Report the number of lines that include "scene", with no additional text.
⟨
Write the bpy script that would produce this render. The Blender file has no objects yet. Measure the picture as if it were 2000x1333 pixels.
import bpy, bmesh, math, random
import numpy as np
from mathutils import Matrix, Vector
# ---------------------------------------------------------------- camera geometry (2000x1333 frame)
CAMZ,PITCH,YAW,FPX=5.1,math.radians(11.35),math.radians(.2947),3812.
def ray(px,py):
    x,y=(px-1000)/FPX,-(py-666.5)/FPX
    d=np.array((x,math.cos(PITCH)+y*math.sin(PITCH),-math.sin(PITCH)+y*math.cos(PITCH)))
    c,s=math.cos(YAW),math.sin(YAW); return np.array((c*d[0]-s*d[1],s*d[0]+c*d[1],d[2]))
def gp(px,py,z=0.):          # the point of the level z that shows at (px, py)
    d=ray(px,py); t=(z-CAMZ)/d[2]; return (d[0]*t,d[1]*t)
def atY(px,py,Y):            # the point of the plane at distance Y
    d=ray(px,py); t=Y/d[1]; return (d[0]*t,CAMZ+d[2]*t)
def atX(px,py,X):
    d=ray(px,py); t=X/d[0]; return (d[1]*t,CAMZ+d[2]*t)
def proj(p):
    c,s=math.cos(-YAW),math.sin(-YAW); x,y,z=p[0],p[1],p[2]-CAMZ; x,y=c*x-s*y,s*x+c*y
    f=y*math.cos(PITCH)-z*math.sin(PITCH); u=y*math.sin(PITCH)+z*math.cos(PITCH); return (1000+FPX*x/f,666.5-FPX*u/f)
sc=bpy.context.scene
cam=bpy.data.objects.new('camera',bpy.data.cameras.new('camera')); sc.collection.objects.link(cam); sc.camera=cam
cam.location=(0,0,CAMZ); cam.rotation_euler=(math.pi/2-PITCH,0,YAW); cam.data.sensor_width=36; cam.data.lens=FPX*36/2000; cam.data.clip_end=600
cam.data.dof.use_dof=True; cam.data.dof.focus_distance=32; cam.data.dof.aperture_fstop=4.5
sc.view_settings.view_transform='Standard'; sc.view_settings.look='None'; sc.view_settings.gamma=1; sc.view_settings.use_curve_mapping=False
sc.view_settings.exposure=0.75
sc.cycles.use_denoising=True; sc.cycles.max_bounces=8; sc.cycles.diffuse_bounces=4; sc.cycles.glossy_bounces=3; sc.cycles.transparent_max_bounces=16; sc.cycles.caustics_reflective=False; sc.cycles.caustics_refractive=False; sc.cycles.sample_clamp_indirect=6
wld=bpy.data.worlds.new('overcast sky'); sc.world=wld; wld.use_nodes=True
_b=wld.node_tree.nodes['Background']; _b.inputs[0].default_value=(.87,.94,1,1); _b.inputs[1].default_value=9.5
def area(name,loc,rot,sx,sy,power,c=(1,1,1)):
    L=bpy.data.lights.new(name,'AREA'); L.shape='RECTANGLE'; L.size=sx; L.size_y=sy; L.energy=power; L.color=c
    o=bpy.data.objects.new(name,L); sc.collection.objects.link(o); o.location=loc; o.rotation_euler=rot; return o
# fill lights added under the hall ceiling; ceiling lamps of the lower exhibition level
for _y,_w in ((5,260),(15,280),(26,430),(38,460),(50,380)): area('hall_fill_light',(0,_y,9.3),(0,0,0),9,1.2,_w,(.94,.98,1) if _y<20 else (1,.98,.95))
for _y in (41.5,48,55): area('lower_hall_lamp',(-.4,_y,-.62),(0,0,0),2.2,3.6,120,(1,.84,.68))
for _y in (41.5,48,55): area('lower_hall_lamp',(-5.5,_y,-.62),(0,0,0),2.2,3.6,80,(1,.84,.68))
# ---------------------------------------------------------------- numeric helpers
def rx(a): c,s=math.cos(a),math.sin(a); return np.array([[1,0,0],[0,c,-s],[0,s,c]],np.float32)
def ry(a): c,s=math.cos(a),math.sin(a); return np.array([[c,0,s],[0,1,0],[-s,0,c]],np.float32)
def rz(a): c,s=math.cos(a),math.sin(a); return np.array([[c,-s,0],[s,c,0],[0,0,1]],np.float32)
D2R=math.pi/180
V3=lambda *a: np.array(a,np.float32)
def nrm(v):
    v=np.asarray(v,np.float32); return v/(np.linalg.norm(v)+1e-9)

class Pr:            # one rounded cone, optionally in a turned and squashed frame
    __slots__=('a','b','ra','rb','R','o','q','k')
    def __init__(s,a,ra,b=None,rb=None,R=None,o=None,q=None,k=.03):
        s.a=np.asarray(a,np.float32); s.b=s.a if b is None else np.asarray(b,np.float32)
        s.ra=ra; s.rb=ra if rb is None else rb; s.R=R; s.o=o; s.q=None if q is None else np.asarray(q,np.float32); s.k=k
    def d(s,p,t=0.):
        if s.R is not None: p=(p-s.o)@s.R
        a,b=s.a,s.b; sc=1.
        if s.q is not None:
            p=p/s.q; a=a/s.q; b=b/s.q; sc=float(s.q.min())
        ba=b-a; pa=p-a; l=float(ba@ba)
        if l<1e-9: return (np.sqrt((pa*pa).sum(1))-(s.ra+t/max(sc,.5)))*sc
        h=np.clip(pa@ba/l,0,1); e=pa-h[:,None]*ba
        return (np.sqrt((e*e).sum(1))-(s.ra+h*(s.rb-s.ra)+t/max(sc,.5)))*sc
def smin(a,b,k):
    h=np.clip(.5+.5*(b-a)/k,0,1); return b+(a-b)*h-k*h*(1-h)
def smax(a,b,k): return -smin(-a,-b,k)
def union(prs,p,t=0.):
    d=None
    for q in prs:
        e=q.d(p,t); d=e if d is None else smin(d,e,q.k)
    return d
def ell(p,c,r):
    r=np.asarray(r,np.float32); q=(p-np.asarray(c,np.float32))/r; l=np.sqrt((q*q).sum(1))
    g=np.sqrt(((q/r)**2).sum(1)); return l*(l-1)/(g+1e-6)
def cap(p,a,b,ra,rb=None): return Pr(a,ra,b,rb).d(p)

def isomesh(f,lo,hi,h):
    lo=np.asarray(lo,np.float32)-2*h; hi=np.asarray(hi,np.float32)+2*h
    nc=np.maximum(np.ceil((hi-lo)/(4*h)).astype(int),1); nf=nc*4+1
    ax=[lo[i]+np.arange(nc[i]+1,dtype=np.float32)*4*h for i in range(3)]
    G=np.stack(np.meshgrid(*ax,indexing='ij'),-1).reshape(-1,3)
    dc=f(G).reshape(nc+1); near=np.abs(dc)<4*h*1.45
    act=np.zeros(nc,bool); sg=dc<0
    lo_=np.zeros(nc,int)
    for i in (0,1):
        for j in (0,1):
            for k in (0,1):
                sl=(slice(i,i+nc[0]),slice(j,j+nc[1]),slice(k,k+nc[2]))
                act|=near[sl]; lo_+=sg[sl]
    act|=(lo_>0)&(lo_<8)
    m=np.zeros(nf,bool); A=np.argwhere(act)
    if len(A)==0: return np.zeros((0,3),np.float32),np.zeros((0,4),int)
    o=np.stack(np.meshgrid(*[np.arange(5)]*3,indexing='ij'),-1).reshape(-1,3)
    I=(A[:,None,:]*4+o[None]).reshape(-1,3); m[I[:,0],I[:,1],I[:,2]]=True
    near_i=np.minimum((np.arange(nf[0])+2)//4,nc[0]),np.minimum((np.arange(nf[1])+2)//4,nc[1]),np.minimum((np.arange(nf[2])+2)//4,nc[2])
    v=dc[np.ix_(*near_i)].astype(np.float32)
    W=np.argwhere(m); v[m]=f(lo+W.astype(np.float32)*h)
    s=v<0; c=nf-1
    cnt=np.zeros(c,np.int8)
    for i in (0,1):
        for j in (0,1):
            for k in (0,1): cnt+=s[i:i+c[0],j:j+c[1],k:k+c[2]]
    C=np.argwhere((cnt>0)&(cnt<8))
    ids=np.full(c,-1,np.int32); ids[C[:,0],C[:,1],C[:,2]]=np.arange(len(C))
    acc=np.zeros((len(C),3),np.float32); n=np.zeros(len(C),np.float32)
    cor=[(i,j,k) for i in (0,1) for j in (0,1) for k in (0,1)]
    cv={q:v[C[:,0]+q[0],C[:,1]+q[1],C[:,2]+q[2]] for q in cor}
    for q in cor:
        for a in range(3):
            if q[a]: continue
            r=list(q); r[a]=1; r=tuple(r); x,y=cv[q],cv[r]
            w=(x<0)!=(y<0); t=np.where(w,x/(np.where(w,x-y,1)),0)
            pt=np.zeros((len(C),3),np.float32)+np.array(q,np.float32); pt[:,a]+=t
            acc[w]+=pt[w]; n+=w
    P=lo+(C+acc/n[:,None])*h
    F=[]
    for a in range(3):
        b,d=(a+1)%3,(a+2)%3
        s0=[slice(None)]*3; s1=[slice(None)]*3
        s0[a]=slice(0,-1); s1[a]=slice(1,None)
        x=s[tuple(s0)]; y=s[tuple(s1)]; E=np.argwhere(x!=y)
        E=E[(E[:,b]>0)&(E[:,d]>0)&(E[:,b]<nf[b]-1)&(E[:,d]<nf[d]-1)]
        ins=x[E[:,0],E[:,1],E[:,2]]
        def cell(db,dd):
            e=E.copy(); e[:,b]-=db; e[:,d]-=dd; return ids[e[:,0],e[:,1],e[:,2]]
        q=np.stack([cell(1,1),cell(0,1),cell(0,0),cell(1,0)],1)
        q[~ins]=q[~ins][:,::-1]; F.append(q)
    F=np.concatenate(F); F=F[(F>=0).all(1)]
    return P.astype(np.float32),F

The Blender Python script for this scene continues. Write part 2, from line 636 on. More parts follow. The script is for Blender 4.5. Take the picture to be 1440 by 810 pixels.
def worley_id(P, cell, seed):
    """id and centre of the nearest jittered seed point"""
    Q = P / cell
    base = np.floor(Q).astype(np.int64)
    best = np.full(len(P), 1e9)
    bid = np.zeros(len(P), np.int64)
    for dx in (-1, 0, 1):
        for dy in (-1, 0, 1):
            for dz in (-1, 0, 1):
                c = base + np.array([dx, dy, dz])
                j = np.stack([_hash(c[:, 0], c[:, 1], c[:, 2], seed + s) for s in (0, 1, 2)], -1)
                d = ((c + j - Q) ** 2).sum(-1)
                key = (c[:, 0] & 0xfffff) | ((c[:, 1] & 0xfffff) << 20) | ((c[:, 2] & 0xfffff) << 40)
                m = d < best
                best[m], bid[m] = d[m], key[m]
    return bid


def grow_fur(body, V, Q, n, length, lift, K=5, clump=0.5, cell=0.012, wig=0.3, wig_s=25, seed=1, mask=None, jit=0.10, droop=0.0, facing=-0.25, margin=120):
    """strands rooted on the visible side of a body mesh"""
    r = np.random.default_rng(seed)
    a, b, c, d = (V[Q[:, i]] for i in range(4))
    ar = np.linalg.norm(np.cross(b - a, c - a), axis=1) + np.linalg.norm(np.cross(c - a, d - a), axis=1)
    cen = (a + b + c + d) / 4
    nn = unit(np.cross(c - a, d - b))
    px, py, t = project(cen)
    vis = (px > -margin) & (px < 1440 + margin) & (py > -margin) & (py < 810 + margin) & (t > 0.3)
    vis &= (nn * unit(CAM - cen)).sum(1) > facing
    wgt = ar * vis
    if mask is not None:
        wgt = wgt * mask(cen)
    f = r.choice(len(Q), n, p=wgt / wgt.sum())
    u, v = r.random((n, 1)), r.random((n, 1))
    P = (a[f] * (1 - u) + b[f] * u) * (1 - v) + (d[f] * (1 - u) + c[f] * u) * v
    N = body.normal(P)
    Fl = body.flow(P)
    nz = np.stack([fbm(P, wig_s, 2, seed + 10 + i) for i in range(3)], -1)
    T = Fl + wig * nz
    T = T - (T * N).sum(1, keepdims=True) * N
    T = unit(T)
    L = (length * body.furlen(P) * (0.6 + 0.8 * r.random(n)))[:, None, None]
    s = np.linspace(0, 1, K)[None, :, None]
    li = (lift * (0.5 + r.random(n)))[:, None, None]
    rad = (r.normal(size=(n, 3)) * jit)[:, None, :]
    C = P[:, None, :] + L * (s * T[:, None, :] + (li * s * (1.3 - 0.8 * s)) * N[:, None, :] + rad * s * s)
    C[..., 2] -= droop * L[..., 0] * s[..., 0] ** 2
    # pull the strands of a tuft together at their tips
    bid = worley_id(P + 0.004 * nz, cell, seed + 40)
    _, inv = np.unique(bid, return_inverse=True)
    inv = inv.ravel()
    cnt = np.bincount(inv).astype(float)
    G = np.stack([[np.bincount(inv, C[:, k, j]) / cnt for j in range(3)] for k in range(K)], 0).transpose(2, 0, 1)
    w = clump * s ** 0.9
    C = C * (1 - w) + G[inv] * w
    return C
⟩
- RESULT -
2